4: Bodkin- For the most part this is just a big needle with a handle on it. Used for manipulating material on the fly as needed and also used to apply the head cement at the end of the fly. Relatively basic tool but extremely functional and useful when tying up patterns.

5: Bobbin- Not to be confused with the Bodkin, this is the most important tool needed when tying as it holds and controls the tying thread. These will also come in a million different types and sizes and each will have different uses for different situations. The variation in the tip material will be the most relevant, as it will make or break your thread.
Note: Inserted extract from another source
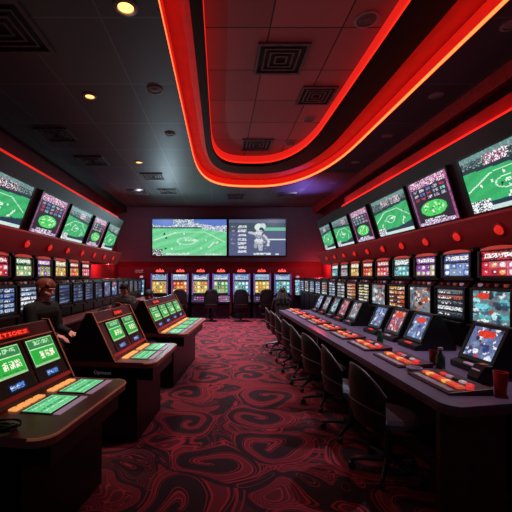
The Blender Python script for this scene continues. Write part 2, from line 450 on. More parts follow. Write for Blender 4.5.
def pic_player(w=84, h=54):
    im = Img(w, h, (88, 96, 132)); rng = im.rng
    im.rect(0, 0, 1, 0.1, (96, 104, 134)); im.rect(0, 0.1, 1, 0.34, (62, 84, 92), 0.8)
    im.rect(0.62, 0.22, 1, 0.31, (116, 196, 166)); im.rect(0.66, 0.54, 1, 0.565, (214, 230, 226))
    im.noise(0.04, 0.14, 0.38, 0.32, [(60, 76, 84), (100, 110, 116), (70, 84, 110)], 0.6)
    for k in range(7):
        v0 = 0.17 + 0.115 * k
        im.text(0.15, v0, 0.31, v0 + 0.07, (226, 232, 240), 0.72)
        if k < 5: im.text(0.03, v0 + 0.01, 0.11, v0 + 0.05, (176, 160, 190), 0.5)
    # player: pale helmet, jersey, legs
    im.ell(0.53, 0.22, 0.075, 0.11, (226, 236, 232)); im.ell(0.60, 0.19, 0.05, 0.09, (206, 224, 222)); im.ell(0.575, 0.27, 0.04, 0.05, (52, 60, 74))
    im.ell(0.55, 0.42, 0.10, 0.11, (150, 160, 184)); im.ell(0.52, 0.38, 0.07, 0.05, (216, 220, 226)); im.ell(0.63, 0.40, 0.05, 0.07, (96, 90, 120))
    im.line(0.46, 0.40, 0.37, 0.36, (210, 214, 222), 0.035); im.line(0.62, 0.44, 0.70, 0.60, (206, 214, 220), 0.025); im.line(0.70, 0.60, 0.69, 0.72, (226, 230, 230), 0.022)
    im.ell(0.53, 0.60, 0.085, 0.07, (226, 230, 228)); im.line(0.56, 0.64, 0.56, 0.84, (190, 196, 206), 0.032); im.line(0.48, 0.64, 0.47, 0.76, (170, 178, 192), 0.030)
    im.noise(0.44, 0.3, 0.66, 0.82, [(60, 62, 86), (226, 230, 232)], 0.16)
    im.text(0.43, 0.93, 0.74, 0.98, (230, 236, 240), 0.75); im.text(0.82, 0.94, 0.88, 0.98, (230, 236, 240), 0.8)
    return im.jitter(0.08)

PAL = {
 'gold and orange': [(240, 190, 70), (250, 230, 130), (214, 110, 50), (255, 250, 220), (120, 70, 40)],
 'crimson and pink': [(226, 50, 70), (240, 120, 150), (255, 220, 226), (130, 30, 50), (240, 170, 90)],
 'cyan and teal': [(90, 190, 196), (180, 236, 230), (50, 110, 130), (240, 250, 250), (40, 70, 90)],
 'deep blue': [(50, 76, 150), (96, 120, 180), (130, 150, 190), (26, 34, 80), (70, 90, 130)],
 'blue and white': [(80, 120, 200), (160, 190, 236), (240, 244, 250), (40, 50, 110), (120, 150, 180)],
 'violet and lime': [(170, 90, 190), (190, 220, 110), (240, 200, 236), (90, 50, 120), (250, 240, 220)],
 'green and cream': [(110, 190, 120), (210, 230, 170), (250, 240, 210), (50, 100, 70), (180, 150, 80)],
 'red and amber': [(230, 70, 40), (250, 170, 70), (255, 236, 190), (120, 40, 30), (240, 120, 90)],
 'grey and rust': [(150, 160, 166), (220, 226, 228), (190, 90, 60), (60, 66, 74), (110, 120, 124)],
}
def pic_reels(pal, cols=4, rows=3, w=30, h=26, title=True, dark=(34, 24, 34)):
    im = Img(w, h, dark); P = PAL[pal]; rng = im.rng
    t0 = 0.0
    if title:
        im.noise(0, 0, 1, 0.34, [P[3], dark, P[0]]); im.text(0.06, 0.06, 0.94, 0.28, (244, 236, 232), 0.72)
        im.rect(0, 0.36, 1, 0.42, (20, 16, 20)); t0 = 0.42
    for i in range(cols):
        for j in range(rows):
            u0, u1 = i / cols, (i + 1) / cols; v0, v1 = t0 + (1 - t0) * j / rows, t0 + (1 - t0) * (j + 1) / rows
            c = P[rng.randint(len(P))]
            im.rect(u0, v0, u1, v1, P[rng.randint(2)], 0.75)
            im.ell((u0 + u1) / 2, (v0 + v1) / 2, (u1 - u0) * 0.36, (v1 - v0) * 0.36, c)
            im.ell((u0 + u1) / 2 + 0.02, (v0 + v1) / 2 - 0.02, (u1 - u0) * 0.14, (v1 - v0) * 0.14, (250, 246, 240))
    return im.jitter(0.25)

def pic_mosaic(pal, w=40, h=32, extra=(), dark=(40, 44, 56), n=70):
    im = Img(w, h, dark); P = PAL[pal]; rng = im.rng
    im.rect(0, 0, 1, 1, P[1], 0.45)
    for k in range(n):
        c = P[rng.randint(len(P))] if rng.rand() < 0.7 else [(40, 34, 44), (236, 236, 240), (180, 60, 60), (90, 100, 120)][rng.randint(4)]
        im.ell(rng.rand(), rng.rand(), 0.03 + 0.09 * rng.rand(), 0.03 + 0.09 * rng.rand(), c, 0.85)
        if k % 3 == 0:
            u, v = rng.rand(), rng.rand(); im.line(u, v, u + 0.25 * (rng.rand() - 0.5), v + 0.25 * (rng.rand() - 0.5), c, 0.02)
    for (u, v, a, b_, c) in extra: im.ell(u, v, a, b_, c)
    return im.jitter(0.25)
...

The ceramic tipped bobbins will be the most popular and my personal favorite. They are the smoothest in feel when tying and help immensely in not breaking the thread mid tie.

6: Tweezers- Similar to the bodkin as in pretty self explanatory, used to help manipulate and pick up some of the smaller materials that are used in tying flies. They also make a specific tweezer with an indent in it used to pick up round beads to tie onto the fly. These will also come in multiple lengths and sizes all with different applications for specific situations.